» **Problem description**
Transcribe the listing in full, excluding any pictures.

─── Data shown

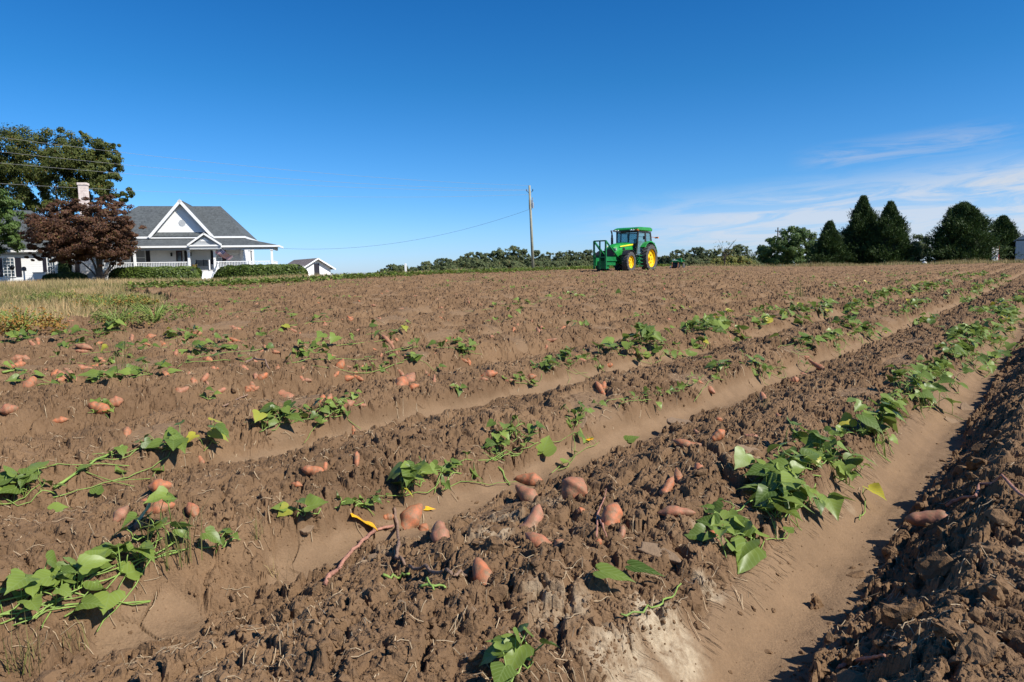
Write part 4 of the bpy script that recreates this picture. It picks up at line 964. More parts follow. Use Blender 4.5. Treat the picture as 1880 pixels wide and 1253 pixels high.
# ------------------------------------------------------------------ trees
def crown_np(blobs, nclump, nleaf, size, seed, csize=.22, flat=.8, quad=True, inner=.25):
    """leaf sprays grouped in clumps that sit on the shell of each blob"""
    r = np.random.default_rng(seed); vol = np.array([b[3] * b[4] * b[5] for b in blobs]) ** .48; ch = r.choice(len(blobs), nclump, p=vol / vol.sum())
    B = np.array(blobs)[ch]; d = r.normal(size=(nclump, 3)); d /= np.linalg.norm(d, axis=1)[:, None]
    rr = np.where(r.random(nclump) < inner, r.uniform(.3, .8, nclump), r.uniform(.78, 1.08, nclump))
    C = B[:, :3] + d * B[:, 3:6] * rr[:, None]; cs = csize * B[:, 3:6].mean(1) * r.uniform(.6, 1.4, nclump)
    k = r.integers(0, nclump, nleaf); o = r.normal(size=(nleaf, 3)); o /= np.maximum(np.linalg.norm(o, axis=1)[:, None], 1e-6); o *= (r.random(nleaf) ** .5)[:, None]; o[:, 2] *= flat
    P = C[k] + o * cs[k][:, None]; nrm = o + d[k] * .6 + r.normal(0, .45, (nleaf, 3)) + np.array([0, 0, .3]); nrm /= np.linalg.norm(nrm, axis=1)[:, None]
    a = np.cross(nrm, r.normal(size=(nleaf, 3))); a /= np.linalg.norm(a, axis=1)[:, None]; b = np.cross(nrm, a); s = size * r.uniform(.55, 1.3, nleaf)
    q = [(-.5, 0), (0, -.32), (.5, 0), (0, .32)]
    V = np.stack([P + (a * x + b * y + nrm * (-.12 if i % 2 else .06)) * s[:, None] for i, (x, y) in enumerate(q)], 1).reshape(-1, 3)
    tc_ = r.uniform(0, 1, nclump)[k] * .6 + r.uniform(0, .5, nleaf); return V, np.arange(nleaf * 4).reshape(-1, 4), np.repeat(tc_, 4)
def trunk_mb(h, rad_, branches, seed, spread=.5, top=.9):
    r = random.Random(seed); m_ = MB(); pts = [(0, 0, -.3)]; x = y = 0
    for i in range(1, 6): x += r.uniform(-.03, .03) * h; y += r.uniform(-.03, .03) * h; pts.append((x, y, h * top * i / 5))
    m_.path(pts, [rad_ * (1 - .14 * i) for i in range(6)], 8)
    for i in range(branches):
        t = r.uniform(.3, 1); k = min(4, int(t * 5)); p = Vector(pts[k]).lerp(Vector(pts[k + 1]), t * 5 - k if t < 1 else 1); a = r.uniform(0, 6.28); l_ = h * spread * r.uniform(.6, 1.1)
        q = [p + Vector((math.cos(a) * l_ * s_, math.sin(a) * l_ * s_, l_ * (.6 * s_ + .25 * s_ * s_))) for s_ in (0, .35, .7, 1)]; m_.path(q, [rad_ * .42, rad_ * .3, rad_ * .2, rad_ * .08], 6)
    return m_
def tree(name, loc, blobs, nc, nl, size, mat, seed, label, cat='tree', group=None, th=None, tr=.15, br=8, spread=.5, yellow=0, bias=0., **kw):
    root = empty(name, loc, 0, label, cat, group); V, Q, T = crown_np(blobs, nc, nl, size, seed, **kw); T = T + bias
    if yellow: r = np.random.default_rng(seed + 1); T = T + np.repeat((r.random(len(T) // 4) < yellow) * 1.2, 4)
    link('crown', mesh_np('crown', V, Q, mat, False, {'tint': np.clip(T, 0, 2)}), root)
    if th: trunk_mb(th, tr, br, seed, spread).build('trunk', M_bark, root, True)
    return root
def gz(x, y): return float(base(np.array([x]), np.array([y]))[0])
def place(px, py, D):
    p = atd(px, py, D); return float(p[0]), float(p[1]), gz(p[0], p[1])
def blobs_px(px0, D, spec, gz_, depth=1.):
    """spec: (px, py, rx_px, ry_px) -> blobs in local metres"""
    x0, y0, _ = place(px0, 500, D); out = []
    for i, (a, b, rx, ry) in enumerate(spec):
        p = atd(a, b, D); s = D / F; out.append((p[0] - x0, ((i * 37) % 7 - 3) * .12 * rx * s * depth, p[2] - gz_, rx * s, rx * s * depth, ry * s))
    return out
# great shade tree behind the house
x, y, g = place(110, 500, 92)
tree('shade_tree', (x, y, g), blobs_px(110, 92, [(60, 300, 80, 50), (150, 320, 60, 50), (85, 275, 55, 38), (150, 285, 50, 36), (190, 300, 30, 40), (30, 290, 55, 40), (100, 330, 60, 38), (-10, 310, 40, 50), (40, 350, 50, 34), (165, 340, 40, 26), (205, 275, 14, 16), (150, 250, 12, 12), (215, 355, 30, 14), (235, 360, 14, 10), (60, 380, 50, 30), (-60, 320, 60, 60), (195, 320, 24, 40), (125, 385, 40, 24)], g, .8),
     520, 90000, .27, M_oak, 11, 'huge dark olive broadleaf tree rising behind the white farmhouse', th=9.5, tr=.45, br=14, spread=.45, csize=.24, inner=.25, yellow=.04)
# left edge tree
x, y, g = place(-25, 500, 64)
tree('green_tree', (x, y, g), blobs_px(-25, 64, [(0, 375, 26, 26), (8, 412, 26, 28), (-20, 400, 50, 50), (-10, 440, 40, 28), (22, 440, 16, 12), (-40, 370, 40, 40)], g, .8),
     120, 17000, .24, M_green, 12, 'bright green leafy tree cut by the left edge, beside the house wing', th=4.5, tr=.2, br=8, csize=.3)
# red maple
x, y, g = place(185, 516, 63); mp_root = None
mb = [(150, 425, 70, 45), (185, 450, 60, 38), (120, 440, 50, 36), (150, 420, 78, 34), (110, 415, 48, 40), (205, 410, 46, 38), (180, 378, 44, 20), (85, 440, 32, 28), (232, 420, 28, 28), (160, 455, 72, 24), (215, 455, 34, 20), (130, 388, 34, 20), (120, 475, 40, 14), (195, 365, 16, 8), (75, 465, 22, 14), (205, 480, 24, 10)]
root = tree('red_maple', (x, y, g), blobs_px(185, 63, mb, g, .9), 760, 85000, .17, M_maple, 13, 'rounded copper red tree with forked trunks in front of the farmhouse', br=0, csize=.20, flat=.5, yellow=.10, inner=.35)
tk = MB(); r = random.Random(3)
for (dx, dz, w) in ((-1.3, 3.2, .13), (-.5, 3.6, .15), (.4, 3.4, .15), (1.5, 2.9, .11), (-2.4, 2.4, .09), (2.3, 3.3, .08), (0, 4.2, .1)):
    tk.path([(dx * .04, 0, -.2), (dx * .1, dx * .05, .55), (dx * .45, dx * .2 * (-1) ** int(dx * 3), dz * .5), (dx * .9, .1, dz)], [.16, w, w * .7, w * .3], 7)
tk.build('trunk', M_bark, root, True)

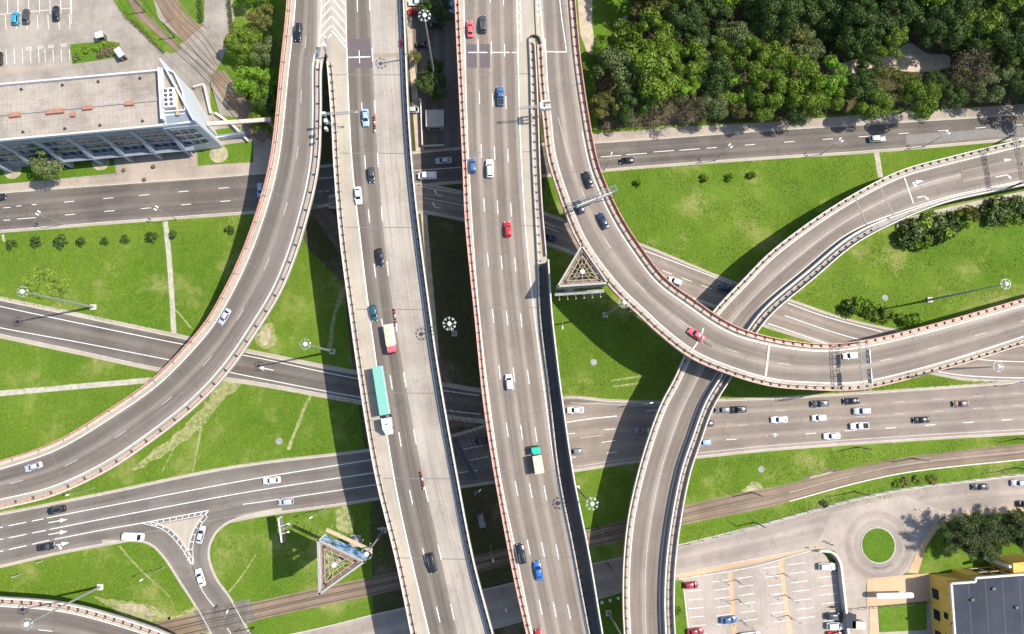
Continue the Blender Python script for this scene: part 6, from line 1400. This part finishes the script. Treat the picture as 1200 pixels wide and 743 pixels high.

──────

» **Answer below**
Write part 4 of the bpy script that recreates this picture. It picks up at line 964. More parts follow. Use Blender 4.5. Treat the picture as 1880 pixels wide and 1253 pixels high.
# ------------------------------------------------------------------ trees
def crown_np(blobs, nclump, nleaf, size, seed, csize=.22, flat=.8, quad=True, inner=.25):
    """leaf sprays grouped in clumps that sit on the shell of each blob"""
    r = np.random.default_rng(seed); vol = np.array([b[3] * b[4] * b[5] for b in blobs]) ** .48; ch = r.choice(len(blobs), nclump, p=vol / vol.sum())
    B = np.array(blobs)[ch]; d = r.normal(size=(nclump, 3)); d /= np.linalg.norm(d, axis=1)[:, None]
    rr = np.where(r.random(nclump) < inner, r.uniform(.3, .8, nclump), r.uniform(.78, 1.08, nclump))
    C = B[:, :3] + d * B[:, 3:6] * rr[:, None]; cs = csize * B[:, 3:6].mean(1) * r.uniform(.6, 1.4, nclump)
    k = r.integers(0, nclump, nleaf); o = r.normal(size=(nleaf, 3)); o /= np.maximum(np.linalg.norm(o, axis=1)[:, None], 1e-6); o *= (r.random(nleaf) ** .5)[:, None]; o[:, 2] *= flat
    P = C[k] + o * cs[k][:, None]; nrm = o + d[k] * .6 + r.normal(0, .45, (nleaf, 3)) + np.array([0, 0, .3]); nrm /= np.linalg.norm(nrm, axis=1)[:, None]
    a = np.cross(nrm, r.normal(size=(nleaf, 3))); a /= np.linalg.norm(a, axis=1)[:, None]; b = np.cross(nrm, a); s = size * r.uniform(.55, 1.3, nleaf)
    q = [(-.5, 0), (0, -.32), (.5, 0), (0, .32)]
    V = np.stack([P + (a * x + b * y + nrm * (-.12 if i % 2 else .06)) * s[:, None] for i, (x, y) in enumerate(q)], 1).reshape(-1, 3)
    tc_ = r.uniform(0, 1, nclump)[k] * .6 + r.uniform(0, .5, nleaf); return V, np.arange(nleaf * 4).reshape(-1, 4), np.repeat(tc_, 4)
def trunk_mb(h, rad_, branches, seed, spread=.5, top=.9):
    r = random.Random(seed); m_ = MB(); pts = [(0, 0, -.3)]; x = y = 0
    for i in range(1, 6): x += r.uniform(-.03, .03) * h; y += r.uniform(-.03, .03) * h; pts.append((x, y, h * top * i / 5))
    m_.path(pts, [rad_ * (1 - .14 * i) for i in range(6)], 8)
    for i in range(branches):
        t = r.uniform(.3, 1); k = min(4, int(t * 5)); p = Vector(pts[k]).lerp(Vector(pts[k + 1]), t * 5 - k if t < 1 else 1); a = r.uniform(0, 6.28); l_ = h * spread * r.uniform(.6, 1.1)
        q = [p + Vector((math.cos(a) * l_ * s_, math.sin(a) * l_ * s_, l_ * (.6 * s_ + .25 * s_ * s_))) for s_ in (0, .35, .7, 1)]; m_.path(q, [rad_ * .42, rad_ * .3, rad_ * .2, rad_ * .08], 6)
    return m_
def tree(name, loc, blobs, nc, nl, size, mat, seed, label, cat='tree', group=None, th=None, tr=.15, br=8, spread=.5, yellow=0, bias=0., **kw):
    root = empty(name, loc, 0, label, cat, group); V, Q, T = crown_np(blobs, nc, nl, size, seed, **kw); T = T + bias
    if yellow: r = np.random.default_rng(seed + 1); T = T + np.repeat((r.random(len(T) // 4) < yellow) * 1.2, 4)
    link('crown', mesh_np('crown', V, Q, mat, False, {'tint': np.clip(T, 0, 2)}), root)
    if th: trunk_mb(th, tr, br, seed, spread).build('trunk', M_bark, root, True)
    return root
def gz(x, y): return float(base(np.array([x]), np.array([y]))[0])
def place(px, py, D):
    p = atd(px, py, D); return float(p[0]), float(p[1]), gz(p[0], p[1])
def blobs_px(px0, D, spec, gz_, depth=1.):
    """spec: (px, py, rx_px, ry_px) -> blobs in local metres"""
    x0, y0, _ = place(px0, 500, D); out = []
    for i, (a, b, rx, ry) in enumerate(spec):
        p = atd(a, b, D); s = D / F; out.append((p[0] - x0, ((i * 37) % 7 - 3) * .12 * rx * s * depth, p[2] - gz_, rx * s, rx * s * depth, ry * s))
    return out
# great shade tree behind the house
x, y, g = place(110, 500, 92)
tree('shade_tree', (x, y, g), blobs_px(110, 92, [(60, 300, 80, 50), (150, 320, 60, 50), (85, 275, 55, 38), (150, 285, 50, 36), (190, 300, 30, 40), (30, 290, 55, 40), (100, 330, 60, 38), (-10, 310, 40, 50), (40, 350, 50, 34), (165, 340, 40, 26), (205, 275, 14, 16), (150, 250, 12, 12), (215, 355, 30, 14), (235, 360, 14, 10), (60, 380, 50, 30), (-60, 320, 60, 60), (195, 320, 24, 40), (125, 385, 40, 24)], g, .8),
     520, 90000, .27, M_oak, 11, 'huge dark olive broadleaf tree rising behind the white farmhouse', th=9.5, tr=.45, br=14, spread=.45, csize=.24, inner=.25, yellow=.04)
# left edge tree
x, y, g = place(-25, 500, 64)
tree('green_tree', (x, y, g), blobs_px(-25, 64, [(0, 375, 26, 26), (8, 412, 26, 28), (-20, 400, 50, 50), (-10, 440, 40, 28), (22, 440, 16, 12), (-40, 370, 40, 40)], g, .8),
     120, 17000, .24, M_green, 12, 'bright green leafy tree cut by the left edge, beside the house wing', th=4.5, tr=.2, br=8, csize=.3)
# red maple
x, y, g = place(185, 516, 63); mp_root = None
mb = [(150, 425, 70, 45), (185, 450, 60, 38), (120, 440, 50, 36), (150, 420, 78, 34), (110, 415, 48, 40), (205, 410, 46, 38), (180, 378, 44, 20), (85, 440, 32, 28), (232, 420, 28, 28), (160, 455, 72, 24), (215, 455, 34, 20), (130, 388, 34, 20), (120, 475, 40, 14), (195, 365, 16, 8), (75, 465, 22, 14), (205, 480, 24, 10)]
root = tree('red_maple', (x, y, g), blobs_px(185, 63, mb, g, .9), 760, 85000, .17, M_maple, 13, 'rounded copper red tree with forked trunks in front of the farmhouse', br=0, csize=.20, flat=.5, yellow=.10, inner=.35)
tk = MB(); r = random.Random(3)
for (dx, dz, w) in ((-1.3, 3.2, .13), (-.5, 3.6, .15), (.4, 3.4, .15), (1.5, 2.9, .11), (-2.4, 2.4, .09), (2.3, 3.3, .08), (0, 4.2, .1)):
    tk.path([(dx * .04, 0, -.2), (dx * .1, dx * .05, .55), (dx * .45, dx * .2 * (-1) ** int(dx * 3), dz * .5), (dx * .9, .1, dz)], [.16, w, w * .7, w * .3], 7)
tk.build('trunk', M_bark, root, True)

Continue the Blender Python script for this scene: part 6, from line 1400. This part finishes the script. Treat the picture as 1200 pixels wide and 743 pixels high.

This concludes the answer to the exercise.